── DATA SEGMENT ──
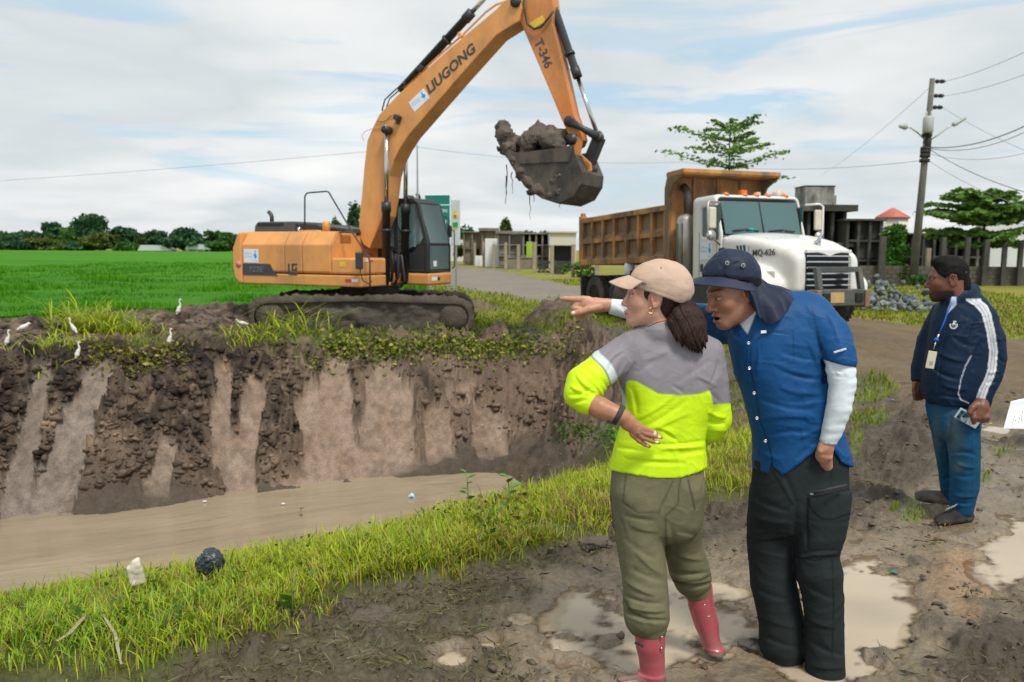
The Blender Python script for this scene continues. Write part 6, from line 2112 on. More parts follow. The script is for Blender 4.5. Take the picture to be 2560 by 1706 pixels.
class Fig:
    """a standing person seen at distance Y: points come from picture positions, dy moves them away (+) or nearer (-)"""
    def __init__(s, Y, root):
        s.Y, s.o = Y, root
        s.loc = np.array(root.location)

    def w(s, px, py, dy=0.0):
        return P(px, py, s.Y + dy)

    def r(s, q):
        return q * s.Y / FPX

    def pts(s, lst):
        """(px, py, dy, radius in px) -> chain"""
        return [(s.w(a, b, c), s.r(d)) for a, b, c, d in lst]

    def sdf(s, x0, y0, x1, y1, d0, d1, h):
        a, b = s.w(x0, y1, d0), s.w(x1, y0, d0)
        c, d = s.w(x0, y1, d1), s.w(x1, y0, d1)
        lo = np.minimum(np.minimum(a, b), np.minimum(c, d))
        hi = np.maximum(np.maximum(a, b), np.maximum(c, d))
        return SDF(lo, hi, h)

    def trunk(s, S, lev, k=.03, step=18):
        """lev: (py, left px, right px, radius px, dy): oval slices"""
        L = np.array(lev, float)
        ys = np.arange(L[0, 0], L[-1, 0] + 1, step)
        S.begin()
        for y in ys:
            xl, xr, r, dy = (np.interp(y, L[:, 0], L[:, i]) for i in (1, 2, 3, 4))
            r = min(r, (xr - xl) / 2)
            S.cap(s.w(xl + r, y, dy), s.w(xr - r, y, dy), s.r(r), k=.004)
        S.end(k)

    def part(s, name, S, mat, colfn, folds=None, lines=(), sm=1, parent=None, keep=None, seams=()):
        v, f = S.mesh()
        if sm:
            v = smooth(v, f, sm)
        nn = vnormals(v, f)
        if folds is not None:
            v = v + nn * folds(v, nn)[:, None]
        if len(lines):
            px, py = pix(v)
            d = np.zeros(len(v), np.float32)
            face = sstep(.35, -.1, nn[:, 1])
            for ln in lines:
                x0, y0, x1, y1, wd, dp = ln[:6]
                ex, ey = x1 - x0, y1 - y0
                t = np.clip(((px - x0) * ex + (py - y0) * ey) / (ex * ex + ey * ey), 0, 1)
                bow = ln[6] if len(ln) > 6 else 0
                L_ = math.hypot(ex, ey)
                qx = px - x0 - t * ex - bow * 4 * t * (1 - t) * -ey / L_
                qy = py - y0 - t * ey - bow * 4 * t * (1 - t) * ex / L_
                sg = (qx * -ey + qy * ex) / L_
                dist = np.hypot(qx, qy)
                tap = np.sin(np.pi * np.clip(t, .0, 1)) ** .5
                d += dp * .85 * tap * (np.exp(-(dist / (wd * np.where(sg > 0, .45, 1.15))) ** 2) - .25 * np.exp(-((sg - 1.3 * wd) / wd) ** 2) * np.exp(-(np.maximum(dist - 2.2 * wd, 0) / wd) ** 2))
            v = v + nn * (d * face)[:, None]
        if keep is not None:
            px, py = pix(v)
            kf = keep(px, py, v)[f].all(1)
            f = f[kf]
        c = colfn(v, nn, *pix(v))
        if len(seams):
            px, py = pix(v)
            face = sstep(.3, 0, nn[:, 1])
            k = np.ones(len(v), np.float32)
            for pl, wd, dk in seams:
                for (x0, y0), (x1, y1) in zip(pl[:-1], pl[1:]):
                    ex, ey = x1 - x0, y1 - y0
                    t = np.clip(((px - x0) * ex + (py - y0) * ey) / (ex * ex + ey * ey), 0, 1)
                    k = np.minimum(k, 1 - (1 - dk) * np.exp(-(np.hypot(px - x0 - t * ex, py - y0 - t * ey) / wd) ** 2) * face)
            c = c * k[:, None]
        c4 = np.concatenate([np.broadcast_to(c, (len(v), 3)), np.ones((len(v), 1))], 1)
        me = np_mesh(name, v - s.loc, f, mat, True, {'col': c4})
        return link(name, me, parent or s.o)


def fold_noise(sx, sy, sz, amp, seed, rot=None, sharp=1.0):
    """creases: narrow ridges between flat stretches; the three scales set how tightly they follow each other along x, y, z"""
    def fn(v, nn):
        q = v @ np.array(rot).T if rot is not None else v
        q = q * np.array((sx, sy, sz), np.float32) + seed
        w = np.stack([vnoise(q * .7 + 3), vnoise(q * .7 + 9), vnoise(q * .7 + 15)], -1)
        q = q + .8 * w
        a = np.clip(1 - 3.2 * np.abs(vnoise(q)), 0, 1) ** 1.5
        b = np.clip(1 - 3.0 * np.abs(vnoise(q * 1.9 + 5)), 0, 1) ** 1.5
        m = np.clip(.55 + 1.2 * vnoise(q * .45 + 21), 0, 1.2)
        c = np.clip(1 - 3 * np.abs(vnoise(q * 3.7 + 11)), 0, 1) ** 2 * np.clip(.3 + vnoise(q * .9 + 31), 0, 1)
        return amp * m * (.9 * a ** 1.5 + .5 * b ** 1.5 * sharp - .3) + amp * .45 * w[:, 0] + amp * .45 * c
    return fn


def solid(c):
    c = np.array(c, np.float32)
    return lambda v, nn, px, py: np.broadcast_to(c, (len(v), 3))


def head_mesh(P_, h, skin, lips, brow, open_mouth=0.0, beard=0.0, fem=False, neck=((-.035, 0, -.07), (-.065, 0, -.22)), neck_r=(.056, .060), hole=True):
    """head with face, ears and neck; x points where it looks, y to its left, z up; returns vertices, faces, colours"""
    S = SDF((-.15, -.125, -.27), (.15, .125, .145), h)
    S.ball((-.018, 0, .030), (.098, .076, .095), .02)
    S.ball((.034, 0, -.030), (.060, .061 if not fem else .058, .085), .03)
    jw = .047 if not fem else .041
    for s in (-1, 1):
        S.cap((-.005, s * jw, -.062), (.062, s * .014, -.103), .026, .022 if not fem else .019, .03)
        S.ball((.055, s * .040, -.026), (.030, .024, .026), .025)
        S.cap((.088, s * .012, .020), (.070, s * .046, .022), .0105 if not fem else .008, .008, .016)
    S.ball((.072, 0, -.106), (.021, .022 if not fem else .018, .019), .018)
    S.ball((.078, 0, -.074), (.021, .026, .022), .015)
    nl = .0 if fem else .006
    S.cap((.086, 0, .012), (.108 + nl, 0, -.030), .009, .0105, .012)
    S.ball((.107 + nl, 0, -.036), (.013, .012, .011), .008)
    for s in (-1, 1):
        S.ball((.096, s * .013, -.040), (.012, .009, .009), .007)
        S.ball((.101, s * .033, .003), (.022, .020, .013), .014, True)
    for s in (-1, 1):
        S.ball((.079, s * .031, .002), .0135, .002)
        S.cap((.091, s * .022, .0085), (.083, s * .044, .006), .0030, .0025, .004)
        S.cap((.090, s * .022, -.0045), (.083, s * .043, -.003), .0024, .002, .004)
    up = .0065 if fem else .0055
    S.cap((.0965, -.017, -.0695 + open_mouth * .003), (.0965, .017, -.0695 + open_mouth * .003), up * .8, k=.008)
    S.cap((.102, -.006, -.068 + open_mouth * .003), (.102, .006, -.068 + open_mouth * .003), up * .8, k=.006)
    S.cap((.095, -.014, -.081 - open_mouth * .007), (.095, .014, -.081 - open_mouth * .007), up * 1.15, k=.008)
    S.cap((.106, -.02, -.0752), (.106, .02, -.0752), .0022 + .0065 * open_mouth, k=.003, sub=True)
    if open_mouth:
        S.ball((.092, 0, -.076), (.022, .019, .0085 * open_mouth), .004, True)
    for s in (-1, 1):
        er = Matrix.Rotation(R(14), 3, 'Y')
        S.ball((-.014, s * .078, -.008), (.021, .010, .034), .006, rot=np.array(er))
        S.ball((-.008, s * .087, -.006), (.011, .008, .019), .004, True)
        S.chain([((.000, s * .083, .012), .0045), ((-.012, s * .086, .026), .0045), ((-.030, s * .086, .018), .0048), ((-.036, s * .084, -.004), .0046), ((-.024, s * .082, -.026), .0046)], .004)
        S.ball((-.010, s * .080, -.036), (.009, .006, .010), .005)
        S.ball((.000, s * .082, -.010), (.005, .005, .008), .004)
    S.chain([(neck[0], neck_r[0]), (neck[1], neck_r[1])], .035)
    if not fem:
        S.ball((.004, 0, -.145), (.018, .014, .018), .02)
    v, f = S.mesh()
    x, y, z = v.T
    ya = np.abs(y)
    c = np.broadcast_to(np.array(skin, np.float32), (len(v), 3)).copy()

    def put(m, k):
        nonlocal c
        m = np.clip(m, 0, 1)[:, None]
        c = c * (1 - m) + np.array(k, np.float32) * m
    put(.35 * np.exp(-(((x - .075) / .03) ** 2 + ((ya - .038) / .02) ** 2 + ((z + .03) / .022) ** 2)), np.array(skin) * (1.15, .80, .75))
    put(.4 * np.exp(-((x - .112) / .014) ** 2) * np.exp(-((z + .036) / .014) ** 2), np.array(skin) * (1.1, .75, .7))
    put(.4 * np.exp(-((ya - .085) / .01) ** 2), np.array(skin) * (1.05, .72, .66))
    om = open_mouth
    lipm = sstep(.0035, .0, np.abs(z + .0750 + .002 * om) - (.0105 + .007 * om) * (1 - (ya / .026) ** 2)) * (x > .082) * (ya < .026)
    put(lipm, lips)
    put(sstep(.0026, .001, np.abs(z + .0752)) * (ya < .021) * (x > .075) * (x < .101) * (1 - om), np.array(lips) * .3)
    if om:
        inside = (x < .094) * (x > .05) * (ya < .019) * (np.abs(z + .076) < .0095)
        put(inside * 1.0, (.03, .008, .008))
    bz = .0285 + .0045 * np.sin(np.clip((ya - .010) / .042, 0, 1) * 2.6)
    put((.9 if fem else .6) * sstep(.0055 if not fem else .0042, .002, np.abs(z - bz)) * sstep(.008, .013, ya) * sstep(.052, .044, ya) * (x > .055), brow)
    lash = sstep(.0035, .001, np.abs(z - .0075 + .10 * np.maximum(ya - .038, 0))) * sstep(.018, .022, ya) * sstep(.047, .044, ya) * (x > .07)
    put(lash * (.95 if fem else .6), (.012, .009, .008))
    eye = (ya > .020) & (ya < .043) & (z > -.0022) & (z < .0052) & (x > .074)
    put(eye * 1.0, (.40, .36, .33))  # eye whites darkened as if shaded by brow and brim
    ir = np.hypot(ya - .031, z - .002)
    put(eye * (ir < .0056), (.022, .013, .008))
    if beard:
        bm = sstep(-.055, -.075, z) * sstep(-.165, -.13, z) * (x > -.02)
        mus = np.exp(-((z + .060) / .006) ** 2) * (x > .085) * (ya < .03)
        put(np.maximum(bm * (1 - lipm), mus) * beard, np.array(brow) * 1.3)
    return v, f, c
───
__EXERCISE BRIEF__. Write out the lines from the start of the material to the line with "return SDF(lo, hi, h)", inclusive and exactly. Skip the pictures.

__OUTPUT BELOW__.
The Blender Python script for this scene continues. Write part 6, from line 2112 on. More parts follow. The script is for Blender 4.5. Take the picture to be 2560 by 1706 pixels.
class Fig:
    """a standing person seen at distance Y: points come from picture positions, dy moves them away (+) or nearer (-)"""
    def __init__(s, Y, root):
        s.Y, s.o = Y, root
        s.loc = np.array(root.location)

    def w(s, px, py, dy=0.0):
        return P(px, py, s.Y + dy)

    def r(s, q):
        return q * s.Y / FPX

    def pts(s, lst):
        """(px, py, dy, radius in px) -> chain"""
        return [(s.w(a, b, c), s.r(d)) for a, b, c, d in lst]

    def sdf(s, x0, y0, x1, y1, d0, d1, h):
        a, b = s.w(x0, y1, d0), s.w(x1, y0, d0)
        c, d = s.w(x0, y1, d1), s.w(x1, y0, d1)
        lo = np.minimum(np.minimum(a, b), np.minimum(c, d))
        hi = np.maximum(np.maximum(a, b), np.maximum(c, d))
        return SDF(lo, hi, h)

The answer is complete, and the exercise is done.